News: CJ Exclusives

Treasurer Could Make Invest More in ‘Alternatives’ Under Senate Bill

Up to 40 percent of state retirees' portfolio could move to nontraditional vehicles

A bill allowing the treasurer more leeway to invest the state pension plan in riskier portfolios is set tonight for its first Senate floor vote. The measure, Senate Bill 558, advanced through committee Thursday with little discussion and no opposition.

The bill would allow the treasurer’s office to invest up to 40 percent of the value of the state retirement system in “alternative” investment vehicles such as private equity and hedge funds. Currently, the treasurer can invest up to 36 percent in such portfolios. The law, however, limits the investments in five categories of alternatives, ranging, depending on the category, from 5 percent of the fund to 10 percent.

The bill got a favorable report from the Senate Pensions, Retirement, and Aging Committee. It is on tonight’s Senate calendar.

The sponsor of the bill, Sen. Ralph Hise, R-Mitchell, said the bill was requested by Democratic State Treasurer Janet Cowell. Hise said it’s an effort to not micromanage the investments and give the treasurer’s office more flexibility in managing the retirement system.

The state’s pension fund totaled $78.1 billion at the end of the 2012 calendar year.

“The proposed legislation will grant some additional limited management flexibility that will prevent the state [from] having to sell off well-performing assets due to market fluctuations that push these assets over their current statutory limits,” according to a memo issued by the treasurer’s office.

A treasurer’s office memo said that under the current investment limits, it is difficult to maintain a 7.25 percent rate of return.

The proposal troubles Bob Williams, president of State Budget Solutions, a national, nonprofit think tank advocating state budget reform. “If it works, it’s great,” Williams said. “If not, the taxpayers are on the hook for a lot more.”
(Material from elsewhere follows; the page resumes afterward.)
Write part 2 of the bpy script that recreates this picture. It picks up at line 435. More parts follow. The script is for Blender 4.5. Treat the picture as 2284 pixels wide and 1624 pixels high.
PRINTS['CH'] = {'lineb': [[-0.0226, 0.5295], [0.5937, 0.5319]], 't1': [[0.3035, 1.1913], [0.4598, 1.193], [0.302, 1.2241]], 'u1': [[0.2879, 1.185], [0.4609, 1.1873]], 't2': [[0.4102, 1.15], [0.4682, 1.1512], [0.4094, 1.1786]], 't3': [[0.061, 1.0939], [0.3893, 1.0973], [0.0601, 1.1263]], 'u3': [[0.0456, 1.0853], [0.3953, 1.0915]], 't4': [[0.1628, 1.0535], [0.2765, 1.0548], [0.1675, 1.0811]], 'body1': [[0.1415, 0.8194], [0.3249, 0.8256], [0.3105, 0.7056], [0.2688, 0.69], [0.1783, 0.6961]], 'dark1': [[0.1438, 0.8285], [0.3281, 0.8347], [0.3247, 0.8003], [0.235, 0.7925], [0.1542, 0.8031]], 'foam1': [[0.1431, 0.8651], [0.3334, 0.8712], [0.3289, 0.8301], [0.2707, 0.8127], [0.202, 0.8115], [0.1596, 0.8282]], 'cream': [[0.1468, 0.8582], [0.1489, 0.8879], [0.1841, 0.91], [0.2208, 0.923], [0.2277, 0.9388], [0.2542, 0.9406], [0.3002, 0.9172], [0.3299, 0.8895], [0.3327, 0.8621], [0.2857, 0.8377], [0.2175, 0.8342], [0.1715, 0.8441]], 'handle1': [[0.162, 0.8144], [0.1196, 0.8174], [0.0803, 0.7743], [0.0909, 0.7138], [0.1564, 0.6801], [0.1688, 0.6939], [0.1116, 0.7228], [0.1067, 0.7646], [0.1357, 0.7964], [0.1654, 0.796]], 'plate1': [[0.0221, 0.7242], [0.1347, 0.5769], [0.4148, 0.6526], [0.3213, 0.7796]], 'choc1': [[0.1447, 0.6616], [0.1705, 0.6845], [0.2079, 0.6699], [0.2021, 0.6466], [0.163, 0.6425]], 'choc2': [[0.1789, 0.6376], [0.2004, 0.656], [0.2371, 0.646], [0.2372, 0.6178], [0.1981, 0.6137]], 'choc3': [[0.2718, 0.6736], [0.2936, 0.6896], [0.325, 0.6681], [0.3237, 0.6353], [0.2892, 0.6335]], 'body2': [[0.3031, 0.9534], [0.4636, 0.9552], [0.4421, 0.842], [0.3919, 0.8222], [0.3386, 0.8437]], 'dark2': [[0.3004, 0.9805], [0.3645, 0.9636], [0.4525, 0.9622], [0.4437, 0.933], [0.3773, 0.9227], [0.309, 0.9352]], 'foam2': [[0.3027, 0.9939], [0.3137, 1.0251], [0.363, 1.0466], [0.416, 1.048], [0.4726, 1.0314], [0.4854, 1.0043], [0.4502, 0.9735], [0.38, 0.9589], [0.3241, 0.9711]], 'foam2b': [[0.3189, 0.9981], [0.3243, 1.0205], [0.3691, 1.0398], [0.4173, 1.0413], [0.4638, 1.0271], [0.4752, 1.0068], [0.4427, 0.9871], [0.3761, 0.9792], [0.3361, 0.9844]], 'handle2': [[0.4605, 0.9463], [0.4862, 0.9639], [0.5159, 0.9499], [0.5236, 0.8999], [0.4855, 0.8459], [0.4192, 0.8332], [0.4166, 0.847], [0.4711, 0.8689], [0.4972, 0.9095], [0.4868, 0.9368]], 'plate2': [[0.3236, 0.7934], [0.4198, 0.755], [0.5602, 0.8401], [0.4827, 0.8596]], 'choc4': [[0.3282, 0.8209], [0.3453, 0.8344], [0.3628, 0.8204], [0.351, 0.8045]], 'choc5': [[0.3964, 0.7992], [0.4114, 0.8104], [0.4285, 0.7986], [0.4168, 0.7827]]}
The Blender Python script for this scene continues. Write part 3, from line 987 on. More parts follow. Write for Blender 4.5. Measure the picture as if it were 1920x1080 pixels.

Williams said that the states with pension systems that are in the deepest trouble are the ones most often widening their investment portfolios into areas where they typically have not ventured.

Julia Vail, a spokeswoman for Cowell, disagreed with Williams’ take on what the change would accomplish. “The idea behind it is really mitigating risk,” Vail said.

“The ability to allocate broadly across different asset classes allows the department to navigate markets more successfully and take advantage of available opportunities,” she said. “This greater flexibility would also help mitigate risk by reducing exposure to public equity [stocks] and therefore lessening the impact of large equity market declines.”

Williams recommended that the state move to a defined contribution retirement system, such as commonly known 401(k) or IRA plans, rather than continuing with the current defined-benefit pension plan.

More than 875,000 public employees in North Carolina are covered under various retirement systems administered by the treasurer’s office, according the state treasurer’s website.

The bill affects five categories that currently have strict limits on the percentage of money in the state’s retirement plans that can be included in those types of investments.

They are credit strategies, real estate, hedge funds, alternatives, and inflation-protected portfolios. Current law limits the overall percentage that can be invested in each portfolio to between 5 percent and 10 percent. The bill backed by Cowell would raise the cap to 15 percent in a single category, with the aggregate cap for the total portfolio of 40 percent.

Vail said those types of investments include privately negotiated investments not readily bought and sold on exchanges, commercial real estate property, stocks in closely-held companies not listed on exchanges, loans and other private debt of companies and governments (including unrated and below investment-grade entities), and private energy infrastructure.